═════ Data supplied ═════

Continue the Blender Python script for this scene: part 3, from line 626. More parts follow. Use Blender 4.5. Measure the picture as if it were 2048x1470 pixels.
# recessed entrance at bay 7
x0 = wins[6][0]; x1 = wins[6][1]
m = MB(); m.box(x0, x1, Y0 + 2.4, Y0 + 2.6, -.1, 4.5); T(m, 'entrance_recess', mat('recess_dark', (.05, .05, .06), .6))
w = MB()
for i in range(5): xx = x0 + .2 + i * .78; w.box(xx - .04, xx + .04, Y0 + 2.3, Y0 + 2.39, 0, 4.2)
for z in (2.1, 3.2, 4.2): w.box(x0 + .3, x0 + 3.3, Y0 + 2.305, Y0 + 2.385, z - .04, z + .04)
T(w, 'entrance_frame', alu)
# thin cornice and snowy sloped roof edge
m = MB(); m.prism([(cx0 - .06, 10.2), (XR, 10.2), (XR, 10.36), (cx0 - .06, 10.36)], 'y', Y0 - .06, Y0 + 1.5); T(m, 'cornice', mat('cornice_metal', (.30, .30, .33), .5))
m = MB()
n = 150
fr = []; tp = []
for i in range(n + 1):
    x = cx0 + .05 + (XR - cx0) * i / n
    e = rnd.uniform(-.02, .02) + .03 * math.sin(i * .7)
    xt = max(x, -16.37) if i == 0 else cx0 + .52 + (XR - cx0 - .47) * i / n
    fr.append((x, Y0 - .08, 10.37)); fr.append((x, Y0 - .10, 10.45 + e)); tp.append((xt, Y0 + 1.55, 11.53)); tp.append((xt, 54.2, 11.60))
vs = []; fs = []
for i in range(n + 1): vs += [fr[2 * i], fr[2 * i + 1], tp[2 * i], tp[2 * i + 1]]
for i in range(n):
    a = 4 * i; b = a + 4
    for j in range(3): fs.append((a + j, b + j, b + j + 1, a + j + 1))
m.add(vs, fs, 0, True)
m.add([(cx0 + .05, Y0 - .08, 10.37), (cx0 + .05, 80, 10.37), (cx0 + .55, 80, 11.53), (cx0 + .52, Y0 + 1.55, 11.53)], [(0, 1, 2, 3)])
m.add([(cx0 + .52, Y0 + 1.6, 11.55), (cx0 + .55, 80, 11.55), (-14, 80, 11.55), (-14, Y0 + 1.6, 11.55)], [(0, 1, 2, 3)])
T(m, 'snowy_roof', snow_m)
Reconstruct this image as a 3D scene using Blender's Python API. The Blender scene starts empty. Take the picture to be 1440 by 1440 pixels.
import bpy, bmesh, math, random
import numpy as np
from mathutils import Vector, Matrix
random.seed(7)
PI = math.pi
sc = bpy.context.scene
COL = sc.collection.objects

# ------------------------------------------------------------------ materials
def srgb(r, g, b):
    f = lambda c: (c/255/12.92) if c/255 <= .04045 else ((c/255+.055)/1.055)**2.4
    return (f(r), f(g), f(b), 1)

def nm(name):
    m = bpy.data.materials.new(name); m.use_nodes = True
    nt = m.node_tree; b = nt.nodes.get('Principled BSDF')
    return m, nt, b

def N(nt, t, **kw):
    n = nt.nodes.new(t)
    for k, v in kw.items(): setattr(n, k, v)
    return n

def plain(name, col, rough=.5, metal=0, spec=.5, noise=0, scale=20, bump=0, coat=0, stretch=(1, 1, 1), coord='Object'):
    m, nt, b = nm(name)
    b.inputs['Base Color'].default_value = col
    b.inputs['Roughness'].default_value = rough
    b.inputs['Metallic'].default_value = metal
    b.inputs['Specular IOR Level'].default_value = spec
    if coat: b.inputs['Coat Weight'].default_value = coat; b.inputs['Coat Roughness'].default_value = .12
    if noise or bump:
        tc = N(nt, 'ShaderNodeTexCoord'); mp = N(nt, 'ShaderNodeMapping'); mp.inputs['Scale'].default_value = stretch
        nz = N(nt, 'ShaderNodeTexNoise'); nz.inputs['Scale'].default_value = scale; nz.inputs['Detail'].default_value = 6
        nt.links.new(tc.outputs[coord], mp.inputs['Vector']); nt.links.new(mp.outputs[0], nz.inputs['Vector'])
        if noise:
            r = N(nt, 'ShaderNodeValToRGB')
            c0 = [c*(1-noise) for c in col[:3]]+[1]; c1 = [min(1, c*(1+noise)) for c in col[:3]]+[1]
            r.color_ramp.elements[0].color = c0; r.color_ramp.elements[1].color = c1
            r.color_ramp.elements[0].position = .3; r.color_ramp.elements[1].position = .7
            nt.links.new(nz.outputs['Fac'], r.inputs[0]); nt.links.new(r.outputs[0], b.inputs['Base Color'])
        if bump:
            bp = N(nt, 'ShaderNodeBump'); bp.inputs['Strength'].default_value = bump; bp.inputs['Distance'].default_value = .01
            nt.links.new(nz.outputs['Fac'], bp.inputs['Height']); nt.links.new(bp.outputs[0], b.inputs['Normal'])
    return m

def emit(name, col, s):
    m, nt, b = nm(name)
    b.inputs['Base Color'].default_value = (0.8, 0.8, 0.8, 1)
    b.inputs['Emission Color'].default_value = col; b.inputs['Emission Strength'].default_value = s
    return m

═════

### Work to do
Reproduce all of the data exactly as given.

### Correct answer
Continue the Blender Python script for this scene: part 3, from line 626. More parts follow. Use Blender 4.5. Measure the picture as if it were 2048x1470 pixels.
# recessed entrance at bay 7
x0 = wins[6][0]; x1 = wins[6][1]
m = MB(); m.box(x0, x1, Y0 + 2.4, Y0 + 2.6, -.1, 4.5); T(m, 'entrance_recess', mat('recess_dark', (.05, .05, .06), .6))
w = MB()
for i in range(5): xx = x0 + .2 + i * .78; w.box(xx - .04, xx + .04, Y0 + 2.3, Y0 + 2.39, 0, 4.2)
for z in (2.1, 3.2, 4.2): w.box(x0 + .3, x0 + 3.3, Y0 + 2.305, Y0 + 2.385, z - .04, z + .04)
T(w, 'entrance_frame', alu)
# thin cornice and snowy sloped roof edge
m = MB(); m.prism([(cx0 - .06, 10.2), (XR, 10.2), (XR, 10.36), (cx0 - .06, 10.36)], 'y', Y0 - .06, Y0 + 1.5); T(m, 'cornice', mat('cornice_metal', (.30, .30, .33), .5))
m = MB()
n = 150
fr = []; tp = []
for i in range(n + 1):
    x = cx0 + .05 + (XR - cx0) * i / n
    e = rnd.uniform(-.02, .02) + .03 * math.sin(i * .7)
    xt = max(x, -16.37) if i == 0 else cx0 + .52 + (XR - cx0 - .47) * i / n
    fr.append((x, Y0 - .08, 10.37)); fr.append((x, Y0 - .10, 10.45 + e)); tp.append((xt, Y0 + 1.55, 11.53)); tp.append((xt, 54.2, 11.60))
vs = []; fs = []
for i in range(n + 1): vs += [fr[2 * i], fr[2 * i + 1], tp[2 * i], tp[2 * i + 1]]
for i in range(n):
    a = 4 * i; b = a + 4
    for j in range(3): fs.append((a + j, b + j, b + j + 1, a + j + 1))
m.add(vs, fs, 0, True)
m.add([(cx0 + .05, Y0 - .08, 10.37), (cx0 + .05, 80, 10.37), (cx0 + .55, 80, 11.53), (cx0 + .52, Y0 + 1.55, 11.53)], [(0, 1, 2, 3)])
m.add([(cx0 + .52, Y0 + 1.6, 11.55), (cx0 + .55, 80, 11.55), (-14, 80, 11.55), (-14, Y0 + 1.6, 11.55)], [(0, 1, 2, 3)])
T(m, 'snowy_roof', snow_m)
Reconstruct this image as a 3D scene using Blender's Python API. The Blender scene starts empty. Take the picture to be 1440 by 1440 pixels.
import bpy, bmesh, math, random
import numpy as np
from mathutils import Vector, Matrix
random.seed(7)
PI = math.pi
sc = bpy.context.scene
COL = sc.collection.objects

# ------------------------------------------------------------------ materials
def srgb(r, g, b):
    f = lambda c: (c/255/12.92) if c/255 <= .04045 else ((c/255+.055)/1.055)**2.4
    return (f(r), f(g), f(b), 1)

def nm(name):
    m = bpy.data.materials.new(name); m.use_nodes = True
    nt = m.node_tree; b = nt.nodes.get('Principled BSDF')
    return m, nt, b

def N(nt, t, **kw):
    n = nt.nodes.new(t)
    for k, v in kw.items(): setattr(n, k, v)
    return n

def plain(name, col, rough=.5, metal=0, spec=.5, noise=0, scale=20, bump=0, coat=0, stretch=(1, 1, 1), coord='Object'):
    m, nt, b = nm(name)
    b.inputs['Base Color'].default_value = col
    b.inputs['Roughness'].default_value = rough
    b.inputs['Metallic'].default_value = metal
    b.inputs['Specular IOR Level'].default_value = spec
    if coat: b.inputs['Coat Weight'].default_value = coat; b.inputs['Coat Roughness'].default_value = .12
    if noise or bump:
        tc = N(nt, 'ShaderNodeTexCoord'); mp = N(nt, 'ShaderNodeMapping'); mp.inputs['Scale'].default_value = stretch
        nz = N(nt, 'ShaderNodeTexNoise'); nz.inputs['Scale'].default_value = scale; nz.inputs['Detail'].default_value = 6
        nt.links.new(tc.outputs[coord], mp.inputs['Vector']); nt.links.new(mp.outputs[0], nz.inputs['Vector'])
        if noise:
            r = N(nt, 'ShaderNodeValToRGB')
            c0 = [c*(1-noise) for c in col[:3]]+[1]; c1 = [min(1, c*(1+noise)) for c in col[:3]]+[1]
            r.color_ramp.elements[0].color = c0; r.color_ramp.elements[1].color = c1
            r.color_ramp.elements[0].position = .3; r.color_ramp.elements[1].position = .7
            nt.links.new(nz.outputs['Fac'], r.inputs[0]); nt.links.new(r.outputs[0], b.inputs['Base Color'])
        if bump:
            bp = N(nt, 'ShaderNodeBump'); bp.inputs['Strength'].default_value = bump; bp.inputs['Distance'].default_value = .01
            nt.links.new(nz.outputs['Fac'], bp.inputs['Height']); nt.links.new(bp.outputs[0], b.inputs['Normal'])
    return m

def emit(name, col, s):
    m, nt, b = nm(name)
    b.inputs['Base Color'].default_value = (0.8, 0.8, 0.8, 1)
    b.inputs['Emission Color'].default_value = col; b.inputs['Emission Strength'].default_value = s
    return m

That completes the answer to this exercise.